The task
Print, word for word, every line from the beginning of the listing up to and including the line with "return build(name, bm, mat, root)". Pictures are to be excluded.

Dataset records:
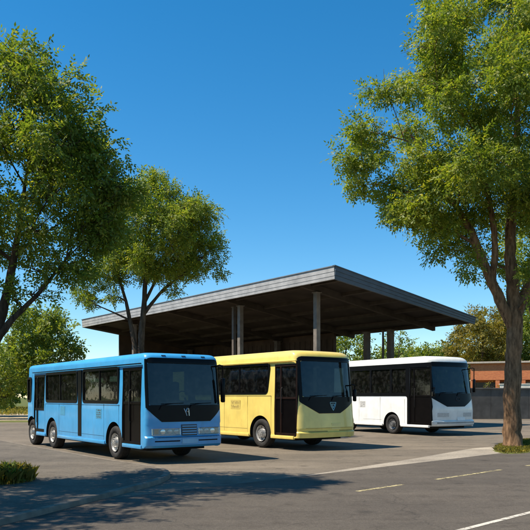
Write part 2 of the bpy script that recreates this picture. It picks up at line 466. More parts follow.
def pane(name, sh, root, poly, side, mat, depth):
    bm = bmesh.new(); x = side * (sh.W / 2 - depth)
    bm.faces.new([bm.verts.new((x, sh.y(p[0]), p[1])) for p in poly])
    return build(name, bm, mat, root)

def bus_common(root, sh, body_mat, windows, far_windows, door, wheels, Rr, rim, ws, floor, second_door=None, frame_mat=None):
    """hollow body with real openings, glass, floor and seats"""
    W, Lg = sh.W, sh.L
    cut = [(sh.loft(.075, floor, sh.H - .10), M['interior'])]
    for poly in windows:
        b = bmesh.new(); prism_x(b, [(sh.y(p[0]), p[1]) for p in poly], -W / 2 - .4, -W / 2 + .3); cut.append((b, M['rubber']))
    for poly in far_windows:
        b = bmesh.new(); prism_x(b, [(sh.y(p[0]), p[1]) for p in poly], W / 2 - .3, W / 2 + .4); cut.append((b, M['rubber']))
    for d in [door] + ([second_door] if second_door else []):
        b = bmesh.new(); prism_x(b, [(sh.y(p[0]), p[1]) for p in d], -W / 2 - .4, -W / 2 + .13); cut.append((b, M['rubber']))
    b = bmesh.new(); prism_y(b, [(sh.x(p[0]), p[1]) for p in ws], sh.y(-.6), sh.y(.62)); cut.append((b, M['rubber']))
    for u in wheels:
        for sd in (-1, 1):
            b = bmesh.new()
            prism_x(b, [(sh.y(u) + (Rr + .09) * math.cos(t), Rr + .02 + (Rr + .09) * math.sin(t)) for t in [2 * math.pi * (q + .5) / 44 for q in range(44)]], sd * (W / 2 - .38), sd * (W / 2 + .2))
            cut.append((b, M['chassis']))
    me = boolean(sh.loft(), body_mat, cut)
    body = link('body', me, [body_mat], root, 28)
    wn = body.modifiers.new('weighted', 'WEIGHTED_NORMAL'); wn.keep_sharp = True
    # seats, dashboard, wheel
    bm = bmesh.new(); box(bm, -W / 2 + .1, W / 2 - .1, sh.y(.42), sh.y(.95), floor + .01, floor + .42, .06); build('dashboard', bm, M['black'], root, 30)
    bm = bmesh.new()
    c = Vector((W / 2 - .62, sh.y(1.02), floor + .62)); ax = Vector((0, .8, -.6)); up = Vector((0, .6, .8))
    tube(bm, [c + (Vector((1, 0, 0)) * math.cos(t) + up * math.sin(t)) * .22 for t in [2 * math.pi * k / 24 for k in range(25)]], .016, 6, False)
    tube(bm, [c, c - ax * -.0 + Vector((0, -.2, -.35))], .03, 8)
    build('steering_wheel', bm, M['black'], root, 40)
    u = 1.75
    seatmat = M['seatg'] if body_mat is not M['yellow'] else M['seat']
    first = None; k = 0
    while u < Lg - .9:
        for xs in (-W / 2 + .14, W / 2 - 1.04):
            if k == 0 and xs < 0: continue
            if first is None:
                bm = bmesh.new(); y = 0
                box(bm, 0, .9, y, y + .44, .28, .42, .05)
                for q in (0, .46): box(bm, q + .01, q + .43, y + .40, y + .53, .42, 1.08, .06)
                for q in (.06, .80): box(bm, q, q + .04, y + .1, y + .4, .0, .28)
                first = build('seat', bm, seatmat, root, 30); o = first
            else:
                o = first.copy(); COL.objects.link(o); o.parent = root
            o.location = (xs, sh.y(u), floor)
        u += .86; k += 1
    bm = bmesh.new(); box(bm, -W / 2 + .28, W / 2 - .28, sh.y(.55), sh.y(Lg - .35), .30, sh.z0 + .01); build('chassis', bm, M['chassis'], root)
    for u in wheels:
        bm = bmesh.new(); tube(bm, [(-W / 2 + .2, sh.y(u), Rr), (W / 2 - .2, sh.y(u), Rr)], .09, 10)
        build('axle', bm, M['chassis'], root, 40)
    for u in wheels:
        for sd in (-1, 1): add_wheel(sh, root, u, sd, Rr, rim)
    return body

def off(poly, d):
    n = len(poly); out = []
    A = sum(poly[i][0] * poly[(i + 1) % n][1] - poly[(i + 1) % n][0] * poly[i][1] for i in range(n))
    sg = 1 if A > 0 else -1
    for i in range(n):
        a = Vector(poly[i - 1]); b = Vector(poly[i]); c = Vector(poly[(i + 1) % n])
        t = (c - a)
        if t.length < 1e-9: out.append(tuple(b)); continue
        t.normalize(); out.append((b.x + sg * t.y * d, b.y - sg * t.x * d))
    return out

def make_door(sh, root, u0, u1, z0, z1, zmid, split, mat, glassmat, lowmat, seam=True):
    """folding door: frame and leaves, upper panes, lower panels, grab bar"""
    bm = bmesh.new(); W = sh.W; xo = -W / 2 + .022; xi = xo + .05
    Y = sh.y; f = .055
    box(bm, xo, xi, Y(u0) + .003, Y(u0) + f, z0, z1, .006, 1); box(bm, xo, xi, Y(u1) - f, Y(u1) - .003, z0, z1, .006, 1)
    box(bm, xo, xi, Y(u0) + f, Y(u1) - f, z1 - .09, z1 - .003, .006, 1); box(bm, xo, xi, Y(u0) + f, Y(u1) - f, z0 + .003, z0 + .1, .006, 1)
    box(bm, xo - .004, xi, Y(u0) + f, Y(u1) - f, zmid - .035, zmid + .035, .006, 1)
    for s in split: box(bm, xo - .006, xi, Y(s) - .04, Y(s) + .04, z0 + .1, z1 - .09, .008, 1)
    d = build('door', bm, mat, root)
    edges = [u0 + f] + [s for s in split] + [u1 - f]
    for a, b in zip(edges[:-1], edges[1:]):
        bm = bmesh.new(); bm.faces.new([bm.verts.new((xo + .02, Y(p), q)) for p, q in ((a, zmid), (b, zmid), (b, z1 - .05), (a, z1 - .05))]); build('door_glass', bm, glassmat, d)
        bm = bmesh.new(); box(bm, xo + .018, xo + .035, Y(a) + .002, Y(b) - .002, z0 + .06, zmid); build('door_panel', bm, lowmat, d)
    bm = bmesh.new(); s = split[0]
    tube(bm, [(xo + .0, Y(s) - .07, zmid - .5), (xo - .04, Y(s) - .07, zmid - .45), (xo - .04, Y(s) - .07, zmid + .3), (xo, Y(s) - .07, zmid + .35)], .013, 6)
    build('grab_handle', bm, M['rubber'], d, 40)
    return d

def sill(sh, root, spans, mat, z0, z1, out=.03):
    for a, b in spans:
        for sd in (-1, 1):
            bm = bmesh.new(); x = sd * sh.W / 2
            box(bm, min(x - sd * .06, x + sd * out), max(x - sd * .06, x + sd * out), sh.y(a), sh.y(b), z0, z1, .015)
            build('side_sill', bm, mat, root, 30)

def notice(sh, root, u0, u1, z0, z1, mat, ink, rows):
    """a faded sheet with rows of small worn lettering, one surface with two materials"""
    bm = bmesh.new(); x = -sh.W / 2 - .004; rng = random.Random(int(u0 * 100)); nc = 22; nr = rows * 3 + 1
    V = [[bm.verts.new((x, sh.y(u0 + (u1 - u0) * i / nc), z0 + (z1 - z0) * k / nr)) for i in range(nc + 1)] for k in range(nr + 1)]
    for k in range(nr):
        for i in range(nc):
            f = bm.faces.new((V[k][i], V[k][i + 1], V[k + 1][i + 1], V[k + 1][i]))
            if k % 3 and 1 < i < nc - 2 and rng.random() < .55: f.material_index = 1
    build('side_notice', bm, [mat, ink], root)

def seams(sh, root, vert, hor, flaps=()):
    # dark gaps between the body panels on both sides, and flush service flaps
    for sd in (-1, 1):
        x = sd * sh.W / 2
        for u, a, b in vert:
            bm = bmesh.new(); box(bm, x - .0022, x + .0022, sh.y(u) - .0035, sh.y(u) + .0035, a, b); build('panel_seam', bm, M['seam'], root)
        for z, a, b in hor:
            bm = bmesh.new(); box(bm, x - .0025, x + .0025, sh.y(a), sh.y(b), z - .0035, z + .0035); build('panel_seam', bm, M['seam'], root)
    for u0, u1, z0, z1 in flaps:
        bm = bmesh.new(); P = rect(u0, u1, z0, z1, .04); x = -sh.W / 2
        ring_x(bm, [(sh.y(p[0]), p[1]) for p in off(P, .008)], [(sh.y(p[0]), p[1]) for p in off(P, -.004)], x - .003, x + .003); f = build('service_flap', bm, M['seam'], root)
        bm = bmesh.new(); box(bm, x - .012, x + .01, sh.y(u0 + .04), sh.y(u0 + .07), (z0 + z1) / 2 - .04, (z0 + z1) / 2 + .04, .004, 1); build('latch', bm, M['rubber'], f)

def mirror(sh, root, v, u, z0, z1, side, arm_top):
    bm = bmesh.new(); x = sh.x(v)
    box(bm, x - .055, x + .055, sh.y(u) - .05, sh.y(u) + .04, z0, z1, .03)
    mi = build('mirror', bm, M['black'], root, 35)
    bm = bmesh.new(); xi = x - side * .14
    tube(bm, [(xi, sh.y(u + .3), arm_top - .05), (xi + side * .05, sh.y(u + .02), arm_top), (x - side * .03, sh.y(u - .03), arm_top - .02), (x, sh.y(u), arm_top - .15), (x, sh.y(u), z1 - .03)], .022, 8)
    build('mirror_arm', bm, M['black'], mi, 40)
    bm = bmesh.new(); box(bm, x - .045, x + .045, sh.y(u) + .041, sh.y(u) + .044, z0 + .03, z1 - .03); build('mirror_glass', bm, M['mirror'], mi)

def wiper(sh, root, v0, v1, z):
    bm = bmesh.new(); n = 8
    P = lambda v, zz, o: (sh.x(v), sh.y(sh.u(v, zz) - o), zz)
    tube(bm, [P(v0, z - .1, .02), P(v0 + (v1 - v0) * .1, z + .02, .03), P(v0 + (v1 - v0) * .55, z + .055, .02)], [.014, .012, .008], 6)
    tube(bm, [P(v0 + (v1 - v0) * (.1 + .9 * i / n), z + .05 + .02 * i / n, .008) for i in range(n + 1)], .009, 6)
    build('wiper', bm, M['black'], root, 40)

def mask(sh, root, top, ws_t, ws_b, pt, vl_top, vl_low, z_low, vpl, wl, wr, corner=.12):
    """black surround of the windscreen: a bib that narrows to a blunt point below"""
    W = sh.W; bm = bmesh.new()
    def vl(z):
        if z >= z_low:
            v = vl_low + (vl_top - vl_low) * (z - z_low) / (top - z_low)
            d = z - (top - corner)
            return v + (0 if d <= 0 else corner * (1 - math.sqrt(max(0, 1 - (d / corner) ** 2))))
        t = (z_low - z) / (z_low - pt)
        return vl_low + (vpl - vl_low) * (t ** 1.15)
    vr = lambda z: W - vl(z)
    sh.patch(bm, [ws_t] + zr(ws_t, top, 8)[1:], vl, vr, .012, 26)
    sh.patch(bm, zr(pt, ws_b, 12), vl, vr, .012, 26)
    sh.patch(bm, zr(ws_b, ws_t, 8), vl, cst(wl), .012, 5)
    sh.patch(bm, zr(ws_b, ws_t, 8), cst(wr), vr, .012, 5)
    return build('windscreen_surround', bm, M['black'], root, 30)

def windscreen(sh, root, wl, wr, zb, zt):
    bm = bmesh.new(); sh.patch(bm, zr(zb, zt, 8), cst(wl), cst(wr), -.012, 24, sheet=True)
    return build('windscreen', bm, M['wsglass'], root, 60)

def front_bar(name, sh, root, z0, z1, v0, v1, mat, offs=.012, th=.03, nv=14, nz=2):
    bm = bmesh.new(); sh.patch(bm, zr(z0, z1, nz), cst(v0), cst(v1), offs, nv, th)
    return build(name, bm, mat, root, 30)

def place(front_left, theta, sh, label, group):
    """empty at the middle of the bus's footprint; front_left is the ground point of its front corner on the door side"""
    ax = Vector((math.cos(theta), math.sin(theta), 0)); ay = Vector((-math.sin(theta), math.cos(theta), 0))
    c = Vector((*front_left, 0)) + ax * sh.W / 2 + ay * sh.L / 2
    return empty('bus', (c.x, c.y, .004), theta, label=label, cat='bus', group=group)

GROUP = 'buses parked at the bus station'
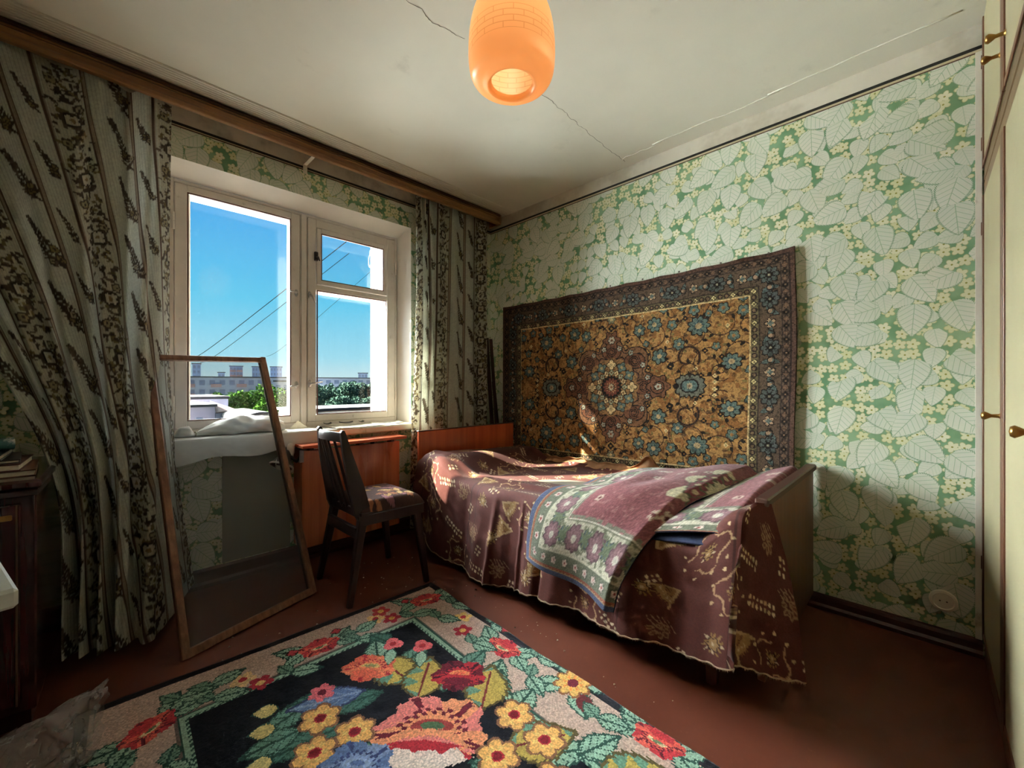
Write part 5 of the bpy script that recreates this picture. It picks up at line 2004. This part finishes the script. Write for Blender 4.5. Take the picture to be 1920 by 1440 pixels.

Exercise answer
Write part 2 of the bpy script that recreates this picture. It picks up at line 466. More parts follow.
def pane(name, sh, root, poly, side, mat, depth):
    bm = bmesh.new(); x = side * (sh.W / 2 - depth)
    bm.faces.new([bm.verts.new((x, sh.y(p[0]), p[1])) for p in poly])
    return build(name, bm, mat, root)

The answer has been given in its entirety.